Survei yang dilakukan oleh saluran televisi Channel 12 pada Jumat lalu mengungkap bahwa 74 persen responden mendukung tercapainya kesepakatan gencatan senjata dan pertukaran tahanan dengan Hamas. Menariknya, 60 persen dari pendukung koalisi Netanyahu sendiri juga menyatakan dukungan terhadap langkah tersebut.
Namun, Netanyahu menanggapi hasil survei itu dengan keras. Menurut laporan Channel 13, ia mengklaim bahwa pertanyaan dalam survei tersebut tidak mencerminkan isu yang lebih luas, yakni apakah publik menginginkan Hamas tetap berkuasa di Gaza atau tidak.
“Survei-survei ini menyesatkan opini publik di Israel,” ujar Netanyahu. Ia juga menuding media Israel yang menuduhnya menghambat proses kesepakatan pertukaran tahanan hanya “mengulang propaganda Hamas.”
Dalam pernyataan yang dikutip oleh surat kabar Haaretz, Netanyahu turut mengecam sejumlah stasiun televisi yang menurutnya “selalu menggemakan propaganda Hamas dan selalu keliru dalam analisis mereka.”
Netanyahu juga mengklaim bahwa pihaknya telah menerima proposal yang diajukan oleh utusan AS, Steve Witkoff, namun ditolak oleh Hamas. “Kami menerima usulan Witkoff, tapi Hamas menolak versi yang diajukan oleh para mediator karena mereka ingin tetap menguasai Gaza,” tegasnya.
Sementara itu, putaran baru perundingan tidak langsung antara Israel dan Hamas telah berlangsung selama sepekan terakhir di Qatar. Upaya ini dimaksudkan untuk mencapai kesepakatan gencatan senjata dan pertukaran tahanan.

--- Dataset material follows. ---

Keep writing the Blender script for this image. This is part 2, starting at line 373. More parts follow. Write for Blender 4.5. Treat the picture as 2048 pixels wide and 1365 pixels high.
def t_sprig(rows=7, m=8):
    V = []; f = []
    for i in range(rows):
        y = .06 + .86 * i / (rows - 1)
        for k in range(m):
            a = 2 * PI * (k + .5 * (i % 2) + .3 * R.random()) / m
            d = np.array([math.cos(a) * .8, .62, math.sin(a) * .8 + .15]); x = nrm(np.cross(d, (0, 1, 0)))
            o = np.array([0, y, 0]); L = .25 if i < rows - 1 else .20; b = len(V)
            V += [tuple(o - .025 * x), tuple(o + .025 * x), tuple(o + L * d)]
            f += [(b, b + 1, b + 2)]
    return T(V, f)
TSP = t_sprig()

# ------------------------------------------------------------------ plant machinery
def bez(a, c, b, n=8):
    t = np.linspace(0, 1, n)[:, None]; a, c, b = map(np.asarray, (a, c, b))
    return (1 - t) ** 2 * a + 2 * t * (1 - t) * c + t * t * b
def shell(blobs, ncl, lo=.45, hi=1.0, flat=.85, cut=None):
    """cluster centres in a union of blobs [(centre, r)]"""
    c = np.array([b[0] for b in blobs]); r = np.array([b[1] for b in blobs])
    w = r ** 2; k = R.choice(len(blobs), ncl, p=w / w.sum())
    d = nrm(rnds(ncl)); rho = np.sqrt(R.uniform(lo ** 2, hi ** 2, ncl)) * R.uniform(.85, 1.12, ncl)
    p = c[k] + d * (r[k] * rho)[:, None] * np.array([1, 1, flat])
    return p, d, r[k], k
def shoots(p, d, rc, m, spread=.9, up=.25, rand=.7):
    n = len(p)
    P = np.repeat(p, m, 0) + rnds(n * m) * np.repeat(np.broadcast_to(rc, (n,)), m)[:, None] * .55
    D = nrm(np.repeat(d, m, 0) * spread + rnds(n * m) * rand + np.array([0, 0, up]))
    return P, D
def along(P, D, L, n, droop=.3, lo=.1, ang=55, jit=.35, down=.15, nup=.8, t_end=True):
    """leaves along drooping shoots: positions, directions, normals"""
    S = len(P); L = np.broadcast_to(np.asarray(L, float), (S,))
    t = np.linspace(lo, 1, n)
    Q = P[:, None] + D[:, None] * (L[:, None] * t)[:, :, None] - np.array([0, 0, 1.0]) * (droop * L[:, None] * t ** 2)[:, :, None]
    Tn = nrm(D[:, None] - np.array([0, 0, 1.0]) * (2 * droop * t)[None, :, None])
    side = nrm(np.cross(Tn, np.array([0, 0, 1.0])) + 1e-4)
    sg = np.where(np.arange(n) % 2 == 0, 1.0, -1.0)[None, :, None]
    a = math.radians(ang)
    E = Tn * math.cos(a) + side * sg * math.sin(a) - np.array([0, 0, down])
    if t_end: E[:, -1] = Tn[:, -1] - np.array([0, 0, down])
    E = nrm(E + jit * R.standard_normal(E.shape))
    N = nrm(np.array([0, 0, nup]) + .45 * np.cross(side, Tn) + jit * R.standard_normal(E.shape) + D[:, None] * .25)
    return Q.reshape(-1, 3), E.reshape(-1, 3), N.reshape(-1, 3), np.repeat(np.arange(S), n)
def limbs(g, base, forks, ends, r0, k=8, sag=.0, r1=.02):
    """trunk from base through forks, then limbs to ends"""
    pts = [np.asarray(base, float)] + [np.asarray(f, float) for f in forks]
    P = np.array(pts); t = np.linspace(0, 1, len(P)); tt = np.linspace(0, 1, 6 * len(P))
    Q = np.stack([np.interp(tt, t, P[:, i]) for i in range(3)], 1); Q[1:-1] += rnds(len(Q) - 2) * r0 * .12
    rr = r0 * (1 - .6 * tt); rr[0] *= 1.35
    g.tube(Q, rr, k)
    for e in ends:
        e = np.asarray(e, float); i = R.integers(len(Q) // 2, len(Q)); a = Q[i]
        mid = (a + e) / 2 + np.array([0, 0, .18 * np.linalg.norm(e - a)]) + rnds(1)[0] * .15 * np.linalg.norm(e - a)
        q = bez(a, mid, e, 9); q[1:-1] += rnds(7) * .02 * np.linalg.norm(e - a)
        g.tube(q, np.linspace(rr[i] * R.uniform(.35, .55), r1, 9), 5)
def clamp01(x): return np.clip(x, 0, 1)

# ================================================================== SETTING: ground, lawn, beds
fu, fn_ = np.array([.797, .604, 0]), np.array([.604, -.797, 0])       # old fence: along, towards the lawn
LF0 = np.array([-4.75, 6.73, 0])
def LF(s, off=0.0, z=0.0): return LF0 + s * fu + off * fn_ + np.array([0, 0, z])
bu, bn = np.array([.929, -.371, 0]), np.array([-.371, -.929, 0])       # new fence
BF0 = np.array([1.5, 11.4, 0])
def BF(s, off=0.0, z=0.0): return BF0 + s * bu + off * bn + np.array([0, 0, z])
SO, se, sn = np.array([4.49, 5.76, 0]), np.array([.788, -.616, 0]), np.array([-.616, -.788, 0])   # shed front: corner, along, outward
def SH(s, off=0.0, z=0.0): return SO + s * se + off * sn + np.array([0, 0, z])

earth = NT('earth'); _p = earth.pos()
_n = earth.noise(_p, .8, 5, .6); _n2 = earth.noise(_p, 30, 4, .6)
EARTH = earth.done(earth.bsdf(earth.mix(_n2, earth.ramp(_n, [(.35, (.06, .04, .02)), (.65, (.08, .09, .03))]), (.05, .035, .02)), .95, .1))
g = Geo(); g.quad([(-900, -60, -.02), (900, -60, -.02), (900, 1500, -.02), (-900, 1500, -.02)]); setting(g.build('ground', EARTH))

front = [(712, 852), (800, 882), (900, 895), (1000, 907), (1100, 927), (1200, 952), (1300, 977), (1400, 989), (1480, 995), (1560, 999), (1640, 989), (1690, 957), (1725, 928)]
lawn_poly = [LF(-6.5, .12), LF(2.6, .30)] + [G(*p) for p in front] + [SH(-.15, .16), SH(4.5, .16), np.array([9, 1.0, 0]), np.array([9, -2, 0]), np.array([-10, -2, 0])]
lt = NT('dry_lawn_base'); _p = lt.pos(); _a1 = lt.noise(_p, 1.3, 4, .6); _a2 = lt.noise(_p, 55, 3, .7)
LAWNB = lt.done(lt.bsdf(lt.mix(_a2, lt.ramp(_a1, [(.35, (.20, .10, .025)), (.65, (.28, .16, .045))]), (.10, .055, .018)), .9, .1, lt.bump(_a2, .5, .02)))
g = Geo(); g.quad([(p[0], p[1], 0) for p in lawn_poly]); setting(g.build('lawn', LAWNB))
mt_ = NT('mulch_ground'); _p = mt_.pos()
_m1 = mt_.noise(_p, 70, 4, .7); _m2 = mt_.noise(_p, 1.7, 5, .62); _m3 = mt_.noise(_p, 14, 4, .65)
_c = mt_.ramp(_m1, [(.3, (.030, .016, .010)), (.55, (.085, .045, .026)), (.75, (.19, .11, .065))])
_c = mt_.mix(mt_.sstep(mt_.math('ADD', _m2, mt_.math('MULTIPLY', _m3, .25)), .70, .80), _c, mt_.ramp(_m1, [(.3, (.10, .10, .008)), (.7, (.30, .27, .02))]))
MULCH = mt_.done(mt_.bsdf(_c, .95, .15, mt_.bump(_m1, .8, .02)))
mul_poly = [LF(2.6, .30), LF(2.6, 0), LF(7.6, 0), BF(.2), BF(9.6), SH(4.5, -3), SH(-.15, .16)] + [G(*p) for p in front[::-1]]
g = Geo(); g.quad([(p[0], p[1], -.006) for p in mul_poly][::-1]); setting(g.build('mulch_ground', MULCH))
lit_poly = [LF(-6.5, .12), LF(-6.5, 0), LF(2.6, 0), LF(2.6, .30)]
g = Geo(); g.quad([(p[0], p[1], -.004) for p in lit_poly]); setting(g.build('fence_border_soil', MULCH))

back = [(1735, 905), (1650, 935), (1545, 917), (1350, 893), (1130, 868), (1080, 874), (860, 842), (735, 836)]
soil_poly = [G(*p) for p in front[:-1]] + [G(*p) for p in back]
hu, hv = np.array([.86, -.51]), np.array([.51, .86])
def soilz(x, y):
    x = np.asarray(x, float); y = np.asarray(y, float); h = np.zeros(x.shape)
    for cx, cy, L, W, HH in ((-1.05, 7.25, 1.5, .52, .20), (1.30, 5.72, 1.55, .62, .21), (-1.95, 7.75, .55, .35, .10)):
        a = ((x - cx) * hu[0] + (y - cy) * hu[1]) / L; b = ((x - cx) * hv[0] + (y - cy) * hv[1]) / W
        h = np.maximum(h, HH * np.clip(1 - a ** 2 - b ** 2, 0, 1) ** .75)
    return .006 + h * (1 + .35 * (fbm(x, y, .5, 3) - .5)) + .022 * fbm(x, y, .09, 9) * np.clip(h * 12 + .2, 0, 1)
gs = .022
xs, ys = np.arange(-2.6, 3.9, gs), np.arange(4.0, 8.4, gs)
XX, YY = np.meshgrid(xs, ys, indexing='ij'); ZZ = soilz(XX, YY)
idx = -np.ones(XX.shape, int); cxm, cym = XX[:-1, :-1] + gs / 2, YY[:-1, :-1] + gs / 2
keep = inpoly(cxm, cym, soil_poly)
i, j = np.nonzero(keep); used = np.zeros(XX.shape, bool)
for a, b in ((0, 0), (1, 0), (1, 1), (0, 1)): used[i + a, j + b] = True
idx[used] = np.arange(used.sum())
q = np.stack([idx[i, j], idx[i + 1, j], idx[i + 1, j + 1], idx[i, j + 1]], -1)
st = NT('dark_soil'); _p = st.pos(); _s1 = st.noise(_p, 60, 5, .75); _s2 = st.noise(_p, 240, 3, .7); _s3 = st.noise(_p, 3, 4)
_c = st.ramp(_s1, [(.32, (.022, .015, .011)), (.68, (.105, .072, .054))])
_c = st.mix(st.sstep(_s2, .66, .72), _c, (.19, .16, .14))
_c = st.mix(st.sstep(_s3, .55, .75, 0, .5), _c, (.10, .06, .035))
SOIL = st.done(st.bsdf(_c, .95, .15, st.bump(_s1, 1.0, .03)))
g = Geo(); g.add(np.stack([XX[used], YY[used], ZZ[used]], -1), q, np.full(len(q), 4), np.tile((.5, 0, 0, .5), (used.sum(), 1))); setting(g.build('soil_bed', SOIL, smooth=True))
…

Hamas berulang kali menyatakan kesediaannya untuk membebaskan tawanan Israel secara serentak, asalkan Israel mengakhiri serangan militer di Gaza, menarik pasukannya, dan membebaskan para tahanan Palestina.
Meski demikian, Netanyahu yang saat ini menjadi subjek penyelidikan Mahkamah Pidana Internasional (ICC), dinilai oposisi Israel terus mendorong kesepakatan berskala kecil guna memperpanjang konflik. Langkah itu dinilai sebagai upaya mempertahankan kekuasaan dengan menjaga dukungan dari faksi paling ekstrem dalam koalisi pemerintahannya.